Friday, May 19, 2023

History of Fritos and Cheetos

In 1932, Charles Elmer Doolin, an ice cream salesman, responds to a San Antonio newspaper ad offering the sale of “an original recipe for fried corn chips along with an adapted potato ricer,” by a Mexican man named Gustavo Olguin. Elmer Doolin purportedly bought a bag of friotes at the café and purchased it for five cents.

The chips Doolin purchased were made from corn dough used for centuries by Mexicans to bake bread. Impressed with the product, Doolin sold his ice cream business and purchased the corn chip producer’s business for one hundred dollars and calls it the “Frito”—an Anglicized version of the Spanish word for “little fried thing.”

Doolin began manufacturing them under the name Fritos. His renamed product was a success, and his sales expanded as far as St. Louis, Missouri. In 1945, Doolin met potato chip manufacturer, Herman W. Lay, who agreed to distribute Fritos, which became popular nationwide, and the two companies merged.

Cheetos were invented in the 1948 by Doolin, who cooked early test batches in the Frito Company's Dallas, Texas-based research and development kitchen. The first Cheetos product ever released was Crunchy Cheetos. It remained the brand's only Cheetos product until the introduction of Cheetos Puffs in 1971.

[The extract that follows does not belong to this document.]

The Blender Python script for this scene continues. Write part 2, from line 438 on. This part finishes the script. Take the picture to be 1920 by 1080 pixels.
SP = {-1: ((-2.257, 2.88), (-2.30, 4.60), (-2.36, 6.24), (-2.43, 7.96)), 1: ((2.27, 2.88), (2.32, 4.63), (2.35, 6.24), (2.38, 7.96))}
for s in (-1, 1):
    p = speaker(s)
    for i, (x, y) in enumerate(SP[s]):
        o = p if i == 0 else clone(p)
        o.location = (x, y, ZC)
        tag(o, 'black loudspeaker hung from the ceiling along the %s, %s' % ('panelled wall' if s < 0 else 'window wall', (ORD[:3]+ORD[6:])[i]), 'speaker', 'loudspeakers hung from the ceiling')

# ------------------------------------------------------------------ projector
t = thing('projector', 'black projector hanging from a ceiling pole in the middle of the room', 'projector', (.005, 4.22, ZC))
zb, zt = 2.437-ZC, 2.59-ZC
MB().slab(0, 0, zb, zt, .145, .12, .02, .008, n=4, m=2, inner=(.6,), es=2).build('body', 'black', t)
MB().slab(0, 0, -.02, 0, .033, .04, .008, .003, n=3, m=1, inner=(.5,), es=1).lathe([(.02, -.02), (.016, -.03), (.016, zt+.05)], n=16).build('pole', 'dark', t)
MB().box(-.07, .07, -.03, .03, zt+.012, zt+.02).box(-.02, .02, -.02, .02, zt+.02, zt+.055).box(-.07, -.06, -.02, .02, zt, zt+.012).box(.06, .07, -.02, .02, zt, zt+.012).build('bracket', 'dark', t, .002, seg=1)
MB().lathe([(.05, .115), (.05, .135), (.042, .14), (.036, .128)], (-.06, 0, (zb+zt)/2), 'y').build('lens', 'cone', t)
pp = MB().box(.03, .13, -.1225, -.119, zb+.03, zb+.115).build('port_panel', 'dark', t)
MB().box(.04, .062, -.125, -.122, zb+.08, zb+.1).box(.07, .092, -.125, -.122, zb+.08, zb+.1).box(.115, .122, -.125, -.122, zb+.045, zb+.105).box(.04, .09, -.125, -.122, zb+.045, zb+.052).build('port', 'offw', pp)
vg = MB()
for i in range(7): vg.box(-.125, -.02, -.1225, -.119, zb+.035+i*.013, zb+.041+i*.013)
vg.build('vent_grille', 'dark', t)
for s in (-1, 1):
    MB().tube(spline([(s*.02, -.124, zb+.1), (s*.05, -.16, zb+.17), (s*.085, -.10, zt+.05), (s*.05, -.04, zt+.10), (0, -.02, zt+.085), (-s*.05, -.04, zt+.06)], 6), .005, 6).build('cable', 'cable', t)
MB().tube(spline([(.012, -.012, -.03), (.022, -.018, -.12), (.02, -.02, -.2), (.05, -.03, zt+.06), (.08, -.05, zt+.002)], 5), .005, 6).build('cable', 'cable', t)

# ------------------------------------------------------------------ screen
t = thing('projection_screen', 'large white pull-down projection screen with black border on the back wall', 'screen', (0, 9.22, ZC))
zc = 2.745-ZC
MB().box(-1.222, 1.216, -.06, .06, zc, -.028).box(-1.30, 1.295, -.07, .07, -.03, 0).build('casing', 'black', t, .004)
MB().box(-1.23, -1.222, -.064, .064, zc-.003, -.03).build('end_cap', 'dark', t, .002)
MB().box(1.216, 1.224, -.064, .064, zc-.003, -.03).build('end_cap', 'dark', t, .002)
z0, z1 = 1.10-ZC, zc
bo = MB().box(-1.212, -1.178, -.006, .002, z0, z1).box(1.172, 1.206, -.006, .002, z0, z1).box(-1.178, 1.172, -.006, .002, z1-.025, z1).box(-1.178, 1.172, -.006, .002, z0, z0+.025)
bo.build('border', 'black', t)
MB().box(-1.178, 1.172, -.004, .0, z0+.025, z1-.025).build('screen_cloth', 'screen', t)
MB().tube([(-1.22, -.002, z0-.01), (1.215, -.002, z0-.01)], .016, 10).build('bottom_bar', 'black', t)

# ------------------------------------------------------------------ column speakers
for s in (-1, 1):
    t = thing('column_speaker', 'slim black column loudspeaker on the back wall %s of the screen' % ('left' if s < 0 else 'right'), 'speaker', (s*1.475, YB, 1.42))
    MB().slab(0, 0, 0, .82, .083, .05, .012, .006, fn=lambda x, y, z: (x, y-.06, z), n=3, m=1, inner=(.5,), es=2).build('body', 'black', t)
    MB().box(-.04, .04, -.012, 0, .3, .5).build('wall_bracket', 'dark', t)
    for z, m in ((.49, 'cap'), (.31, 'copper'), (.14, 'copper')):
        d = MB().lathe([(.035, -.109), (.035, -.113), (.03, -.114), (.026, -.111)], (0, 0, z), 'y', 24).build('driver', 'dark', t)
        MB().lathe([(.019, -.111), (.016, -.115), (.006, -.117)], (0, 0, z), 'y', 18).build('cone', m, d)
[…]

Cheetos began national distribution in the U.S in 1948. It becomes a hit thanks in part to the company’s huge distribution network. After World War II, the two companies began to cooperate in the area of product distribution. At this time they were still limited to their respective geographic markets, with Frito in the Southwest and Lay in the Southeast.

The initial success of Cheetos was a contributing factor to the merger between The Frito Company and Herman W. Lay & Company in 1961 to form Frito-Lay.

In 1965 Frito-Lay became a subsidiary of The Pepsi-Cola Company, forming PepsiCo, the current owner of the Cheetos brand. Flamin' Hot Cheetos were released in the early 1990s and have been a smashing success ever since.